Annelie revint vers nous avec des cafés et nous dit :

— Ce qui est beau dans ce livre, c’est que Charles nous aura aussi transmis la réalité de la vie quotidienne durant cette période. Isabelle représente toutes les femmes qui ont vu leur mari partir au combat et souvent ne jamais revenir, toutes ces mères qui ont compté chaque jour de cette guerre dans l’espoir de voir rentrer leur fils.

Nous garderons un merveilleux souvenir de cette rencontre, et des nouveaux liens d’amitiés encore noués grâce à « Entre les lignes ».

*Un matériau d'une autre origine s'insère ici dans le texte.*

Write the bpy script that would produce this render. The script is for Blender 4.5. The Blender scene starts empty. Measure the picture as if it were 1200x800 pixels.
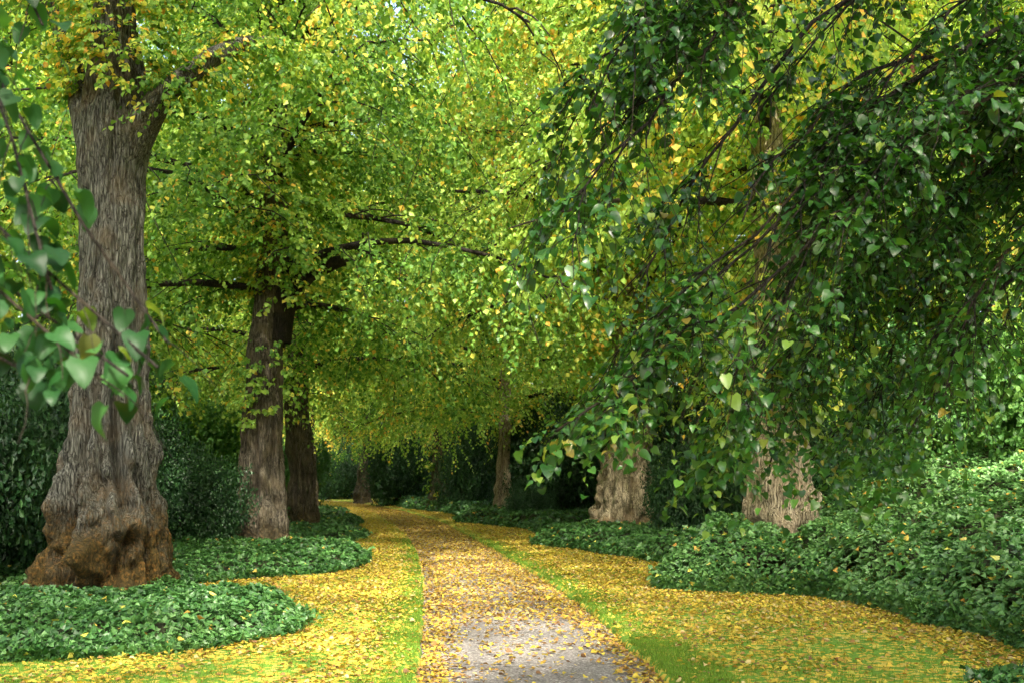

Notre quête d’Isabelle s’acheva ainsi dans ce beau jardin de l’Oise, région où les allemands furent repoussés en septembre 1914, par les troupes Françaises.

L’histoire de Charles et Isabelle gardera à jamais ses secrets, « ce livre ne se termine pas car il ne peut se finir ».

Résumé :

Charles, Alsacien Lorrain et combattant de la Grande Guerre, partage son vécu et celui des soldats alsaciens lorrains enrôlés dans l’armée allemande. En 2019, une recherche généalogique débute sur Facebook pour retrouver « Isabelle », une femme liée à son histoire familiale.

Après de nombreuses recherches aux archives et sur des sites spécialisés, Isabelle est identifiée grâce à des documents prouvant son mariage en 1914 et les circonstances de son retour à Laon. La découverte de son neveu Roland, confié par sa sœur Célina, éclaire des pans de son histoire, notamment la tragédie de la guerre et ses conséquences familiales.

Un échange avec Gilbert, descendant de la famille, confirme plusieurs éléments sur Isabelle et son lien avec Charles. Leur correspondance semble avoir perduré malgré les années. Le récit met en lumière les épreuves des femmes de la guerre, séparées de leurs proches et marquées par le deuil et l’espoir.